Allerdings konnten wir die Sinnhaftigkeit und vor allem die Schlagkraft des Streiks nicht wirklich verstehen oder es konnte uns niemand so erklären, dass wir es verstanden hätten. Aber die Händler schienen Spaß dran zu haben und wir kamen doch noch zu unseren Shoppingfreuden, denn die Stoff-, Schuh- und Kleiderhändler hatten fast alle auf.
Es wird höchste Zeit
Gestern erst kam ich nach St. Katharina. Inzwischen laufen oder wackeln fast alle der Kinder durch die Gegend – und es ist viel zu eng!!! Und jetzt in der Regenzeit ist auch alles wieder so feucht und die Kinder sind mal wieder der Reihe nach krank. Lauter “kleine Dreckspatzen” mit “Rotznasen” kamen uns fröhlich entgegen gelaufen.

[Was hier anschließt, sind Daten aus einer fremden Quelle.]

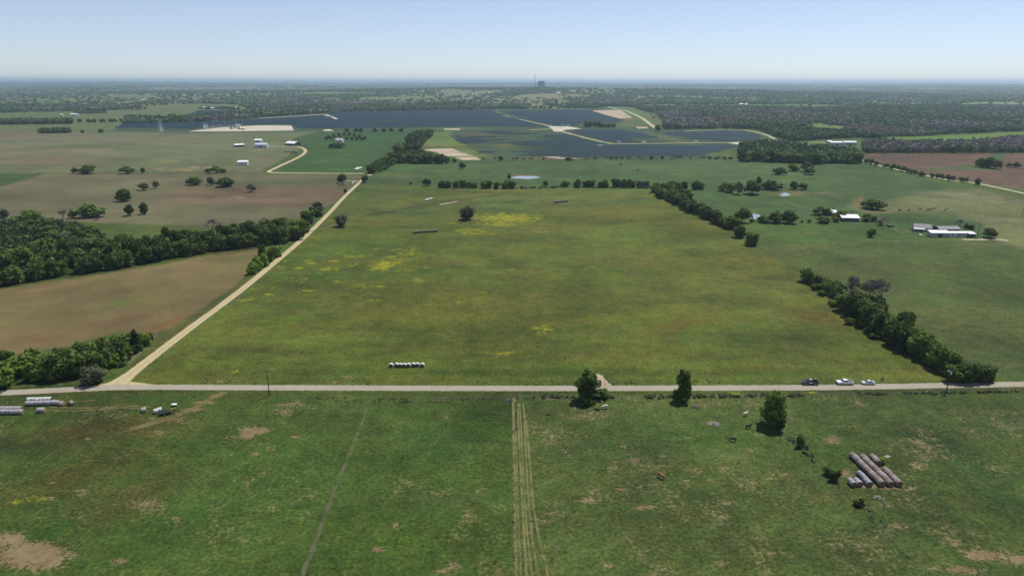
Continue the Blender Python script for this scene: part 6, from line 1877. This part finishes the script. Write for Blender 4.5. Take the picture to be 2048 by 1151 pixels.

Gott sei Dank können wir jetzt das Geld für den Neubau freigeben. Sr. Julietha und Sr. Asteria freuen sich riesig. Jetzt muss nur noch Sr. Emma, die Bauleitung aus Dar es Salaam zurück kommen.
Außerdem hat die Regierung wieder einmal angedroht, alle unbebauten Grundstücke in der Stadt zu enteignen. So wird es wirklich allerhöchste Zeit, dass wir Lusonga bebauen – damit Alfa, Evans und Emmi ein neues Zuhause bekommen.